Siae dal 2013 si sta attrezzando anche a livello europeo. “Stanno nascendo degli hub di collecting society che ci permettano di negoziare, insieme, condizioni più favorevoli con i provider come Spotify. Al momento in Europa ce ne sono due: Armonia, che abbiamo fondato insieme alla francese Sacem e alla spagnola Sgae, è poi c'è Ice che è invece stata creata dalla tedesca Gema insieme agli inglesi di Prs e gli svedesi di Stim. In questo modo riusciamo a ottenere una negoziazione migliore e a produrre una certa equità, evitando che alcuni nostri iscritti vengano favoriti a danno di altri.
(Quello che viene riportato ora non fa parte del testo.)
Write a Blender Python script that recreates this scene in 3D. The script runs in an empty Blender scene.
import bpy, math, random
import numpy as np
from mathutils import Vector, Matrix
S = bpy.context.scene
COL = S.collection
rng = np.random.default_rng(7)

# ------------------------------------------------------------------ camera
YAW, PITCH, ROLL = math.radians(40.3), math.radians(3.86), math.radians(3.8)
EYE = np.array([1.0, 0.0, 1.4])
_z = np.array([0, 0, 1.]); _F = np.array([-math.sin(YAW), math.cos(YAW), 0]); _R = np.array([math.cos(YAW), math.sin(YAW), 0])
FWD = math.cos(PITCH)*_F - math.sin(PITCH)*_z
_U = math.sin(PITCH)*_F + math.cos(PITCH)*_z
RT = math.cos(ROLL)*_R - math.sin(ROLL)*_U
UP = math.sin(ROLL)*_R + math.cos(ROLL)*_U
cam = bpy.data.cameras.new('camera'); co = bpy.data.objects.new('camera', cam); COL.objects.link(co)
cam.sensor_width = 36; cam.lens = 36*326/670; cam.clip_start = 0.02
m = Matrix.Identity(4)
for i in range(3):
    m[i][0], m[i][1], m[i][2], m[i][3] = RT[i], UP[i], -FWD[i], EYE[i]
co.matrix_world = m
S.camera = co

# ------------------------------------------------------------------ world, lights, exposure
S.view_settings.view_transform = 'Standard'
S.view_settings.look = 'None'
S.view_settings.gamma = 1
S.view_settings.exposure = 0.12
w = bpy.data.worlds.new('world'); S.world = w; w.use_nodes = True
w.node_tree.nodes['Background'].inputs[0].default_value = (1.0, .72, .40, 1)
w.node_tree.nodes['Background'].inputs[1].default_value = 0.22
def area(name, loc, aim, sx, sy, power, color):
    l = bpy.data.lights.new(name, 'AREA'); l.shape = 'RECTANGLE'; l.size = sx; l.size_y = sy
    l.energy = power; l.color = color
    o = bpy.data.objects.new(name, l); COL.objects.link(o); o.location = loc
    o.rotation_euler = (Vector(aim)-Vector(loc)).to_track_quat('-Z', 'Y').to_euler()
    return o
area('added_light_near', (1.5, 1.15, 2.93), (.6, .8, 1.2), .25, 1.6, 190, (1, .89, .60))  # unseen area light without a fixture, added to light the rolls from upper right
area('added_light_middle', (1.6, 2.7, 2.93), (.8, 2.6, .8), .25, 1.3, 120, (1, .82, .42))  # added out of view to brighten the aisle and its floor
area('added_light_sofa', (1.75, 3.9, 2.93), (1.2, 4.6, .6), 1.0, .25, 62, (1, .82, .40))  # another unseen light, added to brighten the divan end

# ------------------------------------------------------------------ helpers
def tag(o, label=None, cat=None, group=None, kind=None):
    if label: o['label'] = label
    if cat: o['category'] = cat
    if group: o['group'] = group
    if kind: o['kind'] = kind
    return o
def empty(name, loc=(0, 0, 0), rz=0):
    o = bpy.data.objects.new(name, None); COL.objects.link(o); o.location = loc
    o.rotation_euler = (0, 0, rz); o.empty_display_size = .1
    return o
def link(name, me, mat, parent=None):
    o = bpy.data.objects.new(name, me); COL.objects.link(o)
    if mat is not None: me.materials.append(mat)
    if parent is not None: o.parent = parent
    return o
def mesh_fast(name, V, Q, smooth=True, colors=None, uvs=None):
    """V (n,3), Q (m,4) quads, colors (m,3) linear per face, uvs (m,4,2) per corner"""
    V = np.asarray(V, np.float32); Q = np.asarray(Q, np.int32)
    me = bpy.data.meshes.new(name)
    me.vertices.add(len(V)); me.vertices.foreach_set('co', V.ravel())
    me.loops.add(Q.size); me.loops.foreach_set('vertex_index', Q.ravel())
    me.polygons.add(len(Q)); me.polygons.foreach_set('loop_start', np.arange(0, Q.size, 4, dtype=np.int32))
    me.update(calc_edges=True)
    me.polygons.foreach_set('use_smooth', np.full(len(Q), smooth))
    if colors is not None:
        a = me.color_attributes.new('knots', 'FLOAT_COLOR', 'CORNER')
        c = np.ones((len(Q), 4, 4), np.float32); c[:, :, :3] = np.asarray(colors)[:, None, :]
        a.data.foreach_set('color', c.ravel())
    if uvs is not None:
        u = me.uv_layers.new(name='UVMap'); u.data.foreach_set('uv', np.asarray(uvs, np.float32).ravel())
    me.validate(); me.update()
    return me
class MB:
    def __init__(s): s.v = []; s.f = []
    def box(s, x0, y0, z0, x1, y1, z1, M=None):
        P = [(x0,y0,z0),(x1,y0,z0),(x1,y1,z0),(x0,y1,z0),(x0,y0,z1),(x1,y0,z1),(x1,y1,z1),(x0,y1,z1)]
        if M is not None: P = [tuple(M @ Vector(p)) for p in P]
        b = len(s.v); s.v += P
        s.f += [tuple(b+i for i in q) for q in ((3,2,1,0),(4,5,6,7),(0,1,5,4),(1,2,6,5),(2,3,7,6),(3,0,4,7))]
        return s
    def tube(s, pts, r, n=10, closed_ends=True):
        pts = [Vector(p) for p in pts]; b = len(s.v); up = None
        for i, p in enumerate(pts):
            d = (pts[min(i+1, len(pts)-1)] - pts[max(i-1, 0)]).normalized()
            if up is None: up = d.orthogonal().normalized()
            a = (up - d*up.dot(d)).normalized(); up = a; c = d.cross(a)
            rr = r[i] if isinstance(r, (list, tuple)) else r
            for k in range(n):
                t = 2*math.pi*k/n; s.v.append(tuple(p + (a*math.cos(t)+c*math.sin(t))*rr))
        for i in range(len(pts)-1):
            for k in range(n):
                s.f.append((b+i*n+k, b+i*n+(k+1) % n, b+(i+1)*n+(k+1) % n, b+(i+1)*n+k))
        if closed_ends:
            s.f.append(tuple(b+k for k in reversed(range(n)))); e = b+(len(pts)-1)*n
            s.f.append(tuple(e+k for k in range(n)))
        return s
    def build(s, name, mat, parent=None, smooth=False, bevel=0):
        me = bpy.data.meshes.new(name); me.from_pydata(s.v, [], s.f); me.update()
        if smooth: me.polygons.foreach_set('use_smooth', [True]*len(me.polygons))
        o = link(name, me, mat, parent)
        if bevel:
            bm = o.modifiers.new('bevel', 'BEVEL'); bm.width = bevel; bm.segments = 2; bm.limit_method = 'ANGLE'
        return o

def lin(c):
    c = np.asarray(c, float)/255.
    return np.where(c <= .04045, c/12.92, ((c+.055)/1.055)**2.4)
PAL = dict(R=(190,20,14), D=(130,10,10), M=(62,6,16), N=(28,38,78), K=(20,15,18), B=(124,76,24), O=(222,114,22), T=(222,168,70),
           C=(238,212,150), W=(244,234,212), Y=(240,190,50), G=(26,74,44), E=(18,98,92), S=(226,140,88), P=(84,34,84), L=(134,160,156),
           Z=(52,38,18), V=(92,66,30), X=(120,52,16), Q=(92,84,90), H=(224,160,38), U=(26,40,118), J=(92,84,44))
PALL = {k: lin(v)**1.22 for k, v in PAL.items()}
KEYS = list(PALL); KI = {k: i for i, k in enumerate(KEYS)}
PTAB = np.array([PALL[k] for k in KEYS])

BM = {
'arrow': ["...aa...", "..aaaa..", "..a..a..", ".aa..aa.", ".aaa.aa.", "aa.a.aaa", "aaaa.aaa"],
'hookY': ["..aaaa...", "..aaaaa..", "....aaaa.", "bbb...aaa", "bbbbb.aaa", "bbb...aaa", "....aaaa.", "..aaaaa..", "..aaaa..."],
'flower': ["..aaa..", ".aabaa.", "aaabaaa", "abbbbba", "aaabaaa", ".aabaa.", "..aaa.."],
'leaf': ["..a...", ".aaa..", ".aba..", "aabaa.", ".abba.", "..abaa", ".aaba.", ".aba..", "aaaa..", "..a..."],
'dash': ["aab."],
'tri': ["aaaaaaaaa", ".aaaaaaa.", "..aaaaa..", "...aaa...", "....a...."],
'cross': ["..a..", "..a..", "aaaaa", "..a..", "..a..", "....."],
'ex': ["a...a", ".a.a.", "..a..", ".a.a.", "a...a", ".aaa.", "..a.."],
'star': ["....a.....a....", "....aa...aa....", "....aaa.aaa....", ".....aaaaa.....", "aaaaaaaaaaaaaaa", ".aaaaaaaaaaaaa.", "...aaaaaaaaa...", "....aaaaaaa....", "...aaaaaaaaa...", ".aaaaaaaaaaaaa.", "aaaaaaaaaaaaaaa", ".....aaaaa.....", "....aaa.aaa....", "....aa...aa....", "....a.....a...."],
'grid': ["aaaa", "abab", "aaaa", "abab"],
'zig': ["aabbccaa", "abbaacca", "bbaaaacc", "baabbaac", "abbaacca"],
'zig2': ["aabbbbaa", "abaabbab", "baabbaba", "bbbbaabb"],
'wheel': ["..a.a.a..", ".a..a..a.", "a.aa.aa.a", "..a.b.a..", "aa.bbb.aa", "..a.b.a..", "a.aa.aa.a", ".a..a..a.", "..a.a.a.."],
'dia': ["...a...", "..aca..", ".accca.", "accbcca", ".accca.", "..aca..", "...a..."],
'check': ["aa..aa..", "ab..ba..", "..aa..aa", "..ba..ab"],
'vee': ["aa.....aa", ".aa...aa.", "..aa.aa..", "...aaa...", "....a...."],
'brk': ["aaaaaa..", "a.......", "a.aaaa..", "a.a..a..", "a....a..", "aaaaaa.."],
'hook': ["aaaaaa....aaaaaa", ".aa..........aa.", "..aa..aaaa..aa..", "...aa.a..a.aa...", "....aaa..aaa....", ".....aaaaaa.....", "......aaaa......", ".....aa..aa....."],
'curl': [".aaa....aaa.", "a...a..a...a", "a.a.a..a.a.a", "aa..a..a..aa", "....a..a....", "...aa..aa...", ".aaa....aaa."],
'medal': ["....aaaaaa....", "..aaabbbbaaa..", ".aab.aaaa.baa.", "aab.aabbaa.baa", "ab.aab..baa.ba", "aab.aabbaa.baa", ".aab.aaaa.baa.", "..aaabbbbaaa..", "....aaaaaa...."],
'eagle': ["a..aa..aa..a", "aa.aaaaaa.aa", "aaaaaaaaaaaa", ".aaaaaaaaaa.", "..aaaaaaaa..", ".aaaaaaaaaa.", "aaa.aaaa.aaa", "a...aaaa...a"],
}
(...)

Dopotutto, come raccontato i dati del rapporto Italia creativa, l'industria creativa è il terzo datore di lavoro nel nostro Paese, con un valore economico di 48 miliardi che rappresenta il 3 per cento del Pil. Si tratta di un patrimonio che non possiamo perdere. Soprattutto se a metterlo in crisi sono provider che non solo non creano lavoro, ma spesso non lasciano un soldo del loro fatturato sul nostro territorio”.

  

Insomma secondo Siae, se da un lato Spotify permette ai musicisti di arrivare ad un pubblico potenzialmente infinito, dall'altro rischia di far prevalere un modello economico basato su “valori distorti”. “L'87-88 per cento del nostro repertorio - spiega Blandini - è costituito da musica popolare. Ma questo ci permette di tutelare anche repertori 'più fragili' come la lirica, il balletto, il teatro. Se passa la logica che il diritto d'autore si fonda solo su quegli artisti top che hanno milioni di ascolti o condivisioni su Spotify, rischiamo di non riuscire più a tutelare il resto. E questo significa perdere le nostre radici. Purtroppo c'è una spinta alla liberalizzazione che sta inquinando i pozzi. Le faccio un esempio. In America, dove il mercato è totalmente liberalizzato, i diritti d'autore vengono pagati solo ai primi 100 in classifica, gli altri vivono delle loro esibizioni. Non mi sembra una logica sana, anche perché, ad esempio, un grande utilizzatore non si sa mai se ha pagato tutti gli aventi diritto. O, peggio ancora, ritiene che alcuni aventi diritto non vadano pagati. E quindi il più delle volte si arriva in tribunale e le tariffe le decidono i giudici”.